Dismal Science. Everywhere we look, the Information Revolution is transforming the who, what, where why, when, and how. There is just one problem: the gains are not appearing in the economic data. Measured productivity is not as high as it was in the past. Economists continue to develop formulations of growth economics to explain the data. They measure inputs and outputs to determine productivity; however, the measurement may be missing something.

Google maps is provided freely and has unquestionably made people more efficient by saving time. This outcome is not captured in the data since it’s free and does not have a measurable output. The amount of time saved in uncertain. The service is valuable; however, economics is struggling how to capture the impact on the economic data. If the data is not complete, then neither is the measurement.

What happens when you have one product for one person? Indeed, the traditional microeconomic view of supply and demand is gone. In a world with a flat demand curve, business is a price taker. When the total supply of a product is one, the supply curve is vertical, and the individual customer determines the price and business deliver the required good at the requested time. While the consumer is immeasurably better off, there is a reduction in the necessary amount of labor and land in this world. With land and labor losing ground, the return on capital is higher.

Strategy Risk.

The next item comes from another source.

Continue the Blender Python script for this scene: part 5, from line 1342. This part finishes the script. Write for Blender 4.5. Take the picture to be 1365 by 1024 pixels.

These changes in production are not the end of labor, just the beginning of a transformation. Standardized products will be delivered to everyone, while non-standardized will involve people providing a service and this will come at a cost. A replicator will produce your food, or you can pay extra to have it grown naturally, have someone make it, and someone to serve it to you. The holodeck will take you on a fantastic voyage or for a price you can experience the real thing. The vision of an artist or designer will deliver a unique view. Labor’s value will come from time, not its output.

For those astute business school graduates, they will recognize the competitive framework for this world: cost leadership or differentiation. The commoditized product, however, will include everything that is deliverable and addressable through technology. Differentiation will require the application of a person’s time. You will have personalized recommendations for dinner and customized shoes, but these are commoditized products. The relentless pursuit of efficiency by business through technology will deliver all these commoditized products and use less land; however, labor will reign through differentiation.

The transformation of the balance between labor, land, and capital is what the future will deliver. There are signs today of these changes. In the coming posts, the discussion will focus on the proximity of production, the insight from little data, the delivery of personalization, the immediacy of services, and the impact on whom. These will help frame the future implications for labor, land, and capital.

This is part two in a series on the Future: Labor, Land, and Capital.